Local media reports said Quat contacted the Labour and Welfare Bureau and the Food and Health Bureau to study the feasibility of implementing a “holiday ban order” for domestic workers.

The lawmaker also criticized the lack of enforcement of social distancing policies in areas where these workers gathered, reports said.

Quat had also reportedly cited the presence of hundreds of these workers in Tamar Park on Friday, and the absence of authorities implementing social distancing.

But Sringatin said workers comply with the social distancing measures when they are outside.

“If they say that we are not following social distancing, there are the police and also the security who check three times, four times a day,” she said.

The AMCB spokesperson also said the proposal is proof that the Hong Kong government is not listening to the 370,000-strong migrant worker population in Hong Kong, who have long complained of dire working conditions when they stay at home.

“They just want to say we are the lowest workers in Hong Kong,” Sringatin said.

She said migrant workers under the Employment Ordinance have the right to a rest day, and they also lack spaces to spend their rest days in.

Pieter Nootenboom, founder of migrant worker support group HKOFW, echoed Sringatin’s sentiments.

He said the government should be considerate and designate resting space with facilities for hygiene and waste disposal for workers during their days off.

“Considering all the benefits Hong Kong gets by allowing the employment of Domestic Helpers for which depending on their hours of work they are paid between HK$11HK to about HK$13 per hour!” he said in a Facebook post.
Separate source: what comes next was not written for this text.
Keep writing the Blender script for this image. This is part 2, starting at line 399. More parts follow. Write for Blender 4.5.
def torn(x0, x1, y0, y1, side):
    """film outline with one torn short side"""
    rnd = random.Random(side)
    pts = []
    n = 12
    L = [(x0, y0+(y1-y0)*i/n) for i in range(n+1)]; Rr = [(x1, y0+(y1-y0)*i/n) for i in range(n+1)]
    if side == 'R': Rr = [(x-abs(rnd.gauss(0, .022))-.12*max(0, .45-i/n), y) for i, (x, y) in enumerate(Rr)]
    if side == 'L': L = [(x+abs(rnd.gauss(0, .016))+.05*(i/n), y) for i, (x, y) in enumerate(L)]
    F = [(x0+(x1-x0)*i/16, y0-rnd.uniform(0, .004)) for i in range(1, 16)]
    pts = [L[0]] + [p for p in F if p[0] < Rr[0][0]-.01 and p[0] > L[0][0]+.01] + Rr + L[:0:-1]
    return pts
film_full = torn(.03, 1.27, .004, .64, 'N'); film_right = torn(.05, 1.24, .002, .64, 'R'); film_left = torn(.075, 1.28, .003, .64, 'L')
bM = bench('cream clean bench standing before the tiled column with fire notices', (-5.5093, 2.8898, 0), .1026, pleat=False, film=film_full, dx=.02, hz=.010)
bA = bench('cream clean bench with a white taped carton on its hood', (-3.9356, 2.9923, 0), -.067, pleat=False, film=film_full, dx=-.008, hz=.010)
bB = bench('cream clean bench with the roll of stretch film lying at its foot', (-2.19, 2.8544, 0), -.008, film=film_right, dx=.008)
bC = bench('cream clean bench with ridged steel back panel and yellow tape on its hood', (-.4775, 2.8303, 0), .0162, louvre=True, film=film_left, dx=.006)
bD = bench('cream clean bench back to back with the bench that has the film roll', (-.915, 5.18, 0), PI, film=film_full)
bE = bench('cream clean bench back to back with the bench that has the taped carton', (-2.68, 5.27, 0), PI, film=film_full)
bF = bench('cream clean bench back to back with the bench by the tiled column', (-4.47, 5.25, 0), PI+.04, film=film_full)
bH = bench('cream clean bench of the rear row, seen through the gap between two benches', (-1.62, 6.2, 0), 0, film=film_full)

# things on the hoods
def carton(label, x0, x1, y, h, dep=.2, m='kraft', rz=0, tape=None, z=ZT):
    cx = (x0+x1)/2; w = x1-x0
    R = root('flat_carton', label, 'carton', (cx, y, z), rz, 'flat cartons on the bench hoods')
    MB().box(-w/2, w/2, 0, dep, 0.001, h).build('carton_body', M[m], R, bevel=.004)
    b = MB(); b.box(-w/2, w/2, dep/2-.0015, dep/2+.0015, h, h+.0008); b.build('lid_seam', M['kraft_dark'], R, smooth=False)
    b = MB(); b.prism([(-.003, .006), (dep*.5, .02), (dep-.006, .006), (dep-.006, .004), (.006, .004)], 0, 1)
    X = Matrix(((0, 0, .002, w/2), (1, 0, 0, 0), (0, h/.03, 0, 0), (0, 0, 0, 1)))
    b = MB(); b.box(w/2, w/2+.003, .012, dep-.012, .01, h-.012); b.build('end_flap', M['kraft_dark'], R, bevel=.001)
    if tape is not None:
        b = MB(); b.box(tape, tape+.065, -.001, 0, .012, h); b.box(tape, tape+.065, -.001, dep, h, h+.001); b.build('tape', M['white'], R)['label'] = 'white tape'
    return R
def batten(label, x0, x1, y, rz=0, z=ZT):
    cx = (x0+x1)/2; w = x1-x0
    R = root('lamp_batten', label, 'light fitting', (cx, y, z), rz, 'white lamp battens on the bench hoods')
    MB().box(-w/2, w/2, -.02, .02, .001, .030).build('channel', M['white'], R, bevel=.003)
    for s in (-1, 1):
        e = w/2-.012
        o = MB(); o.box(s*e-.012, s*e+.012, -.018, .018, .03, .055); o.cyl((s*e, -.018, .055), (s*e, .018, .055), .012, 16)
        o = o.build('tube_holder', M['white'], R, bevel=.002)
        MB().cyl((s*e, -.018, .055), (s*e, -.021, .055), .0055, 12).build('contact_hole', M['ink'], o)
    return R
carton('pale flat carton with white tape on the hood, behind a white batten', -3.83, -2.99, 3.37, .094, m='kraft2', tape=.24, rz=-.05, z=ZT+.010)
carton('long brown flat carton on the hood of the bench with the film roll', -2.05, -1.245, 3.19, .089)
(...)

Quat’s proposal comes in the wake of a recent outbreak in an agency-managed dormitory in Tai Po housing domestic workers, where at least 14 cases were reported. Health authorities had said domestic workers had gathered there during the weekend.

The Employment Ordinance states that employers may neither ask domestic workers to work on their day off nor ban them from taking their 24-hour rest day. Violators of this law may be fined HK$50,000.